In the end, the test showed repeatability and reproducibility, and discriminated on PVIS and WPD. It met all the criteria, including 0W-16 viability and long-term engine supply and readiness. The 3,800 available engines should last through 2022. The test development team recommended precision matrix testing to begin.

FROM AN OEM PERSPECTIVE

Angela Willis, who manages the Fluids Engineering Group at GM, also gave a presentation on the second-generation dexos1™ which focuses on fuel economy. GM’s second generation dexos1™ specification, she said, is meant as a “stepping stone” and a “learning opportunity to allow formulators time to develop formulations for the upcoming ILSAC GF-6 specification.” GM launched the second generation of its dexos1™ specification for gasoline engines in December 2014.

While GM currently manufactures engines designed around SAE xW-30 and xW-20 engine oils, it recognizes that smaller displacement engines and ultra-low viscosity grades, such as SAE xW-16, are becoming more prominent.
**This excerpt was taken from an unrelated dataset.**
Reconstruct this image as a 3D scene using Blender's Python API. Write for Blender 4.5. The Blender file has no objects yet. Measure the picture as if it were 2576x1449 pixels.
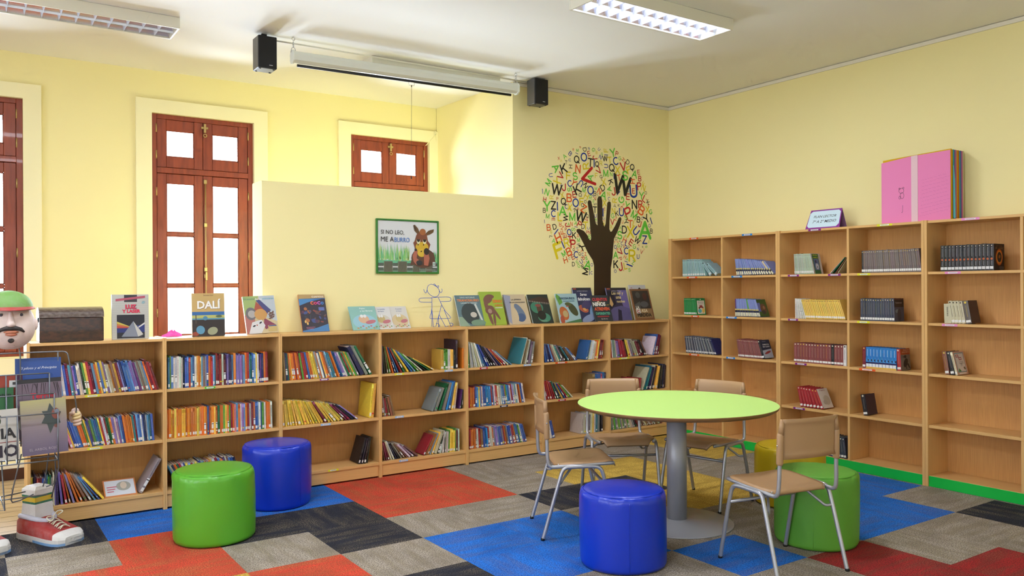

Although GM doesn’t foresee the immediate need for the xW-16 across its engine platform, it would like the second-generation dexos1™ specification to “keep one step ahead of future hardware design needs,” Willis explained.

Like GF-6, the second-generation dexos1™ specification includes a test for fuel economy. GM is the first North American OEM, Willis said, to include a chassis-dynamometer test specifically for fuel economy, adding that it is common practice for European OEMs. The fuel economy test addresses the fact that different engines have different appetites in terms of viscosity. This fuel economy test only tests fresh oils, but the goal is to include used oils in the future as well, she said.

The industry regards turbocharged, direct injection, small displacement engines as part of the fuel economy solution, but, as Willis reminded the audience, they face challenges when it comes to robustness. Specifically, they struggle with turbocharger deposits and LSPI, so GM added a test for each to the second-generation dexos1™, having discovered that additive chemistry plays a significant role in both. For LSPI, the second-generation dexos1™ specification requires an oil to perform at least three out of five consecutive runs with no pre-ignition events, and no more than two peak pressure events per run.

By testing for fuel economy, LSPI and turbo deposits, GM tailored its own specification to pre-empt the demands that GF-6 will soon make of engine oils. Because formulators will have to meet all these requirements as well as protect the robustness of engines, Willis said, “This new specification will be a challenge.”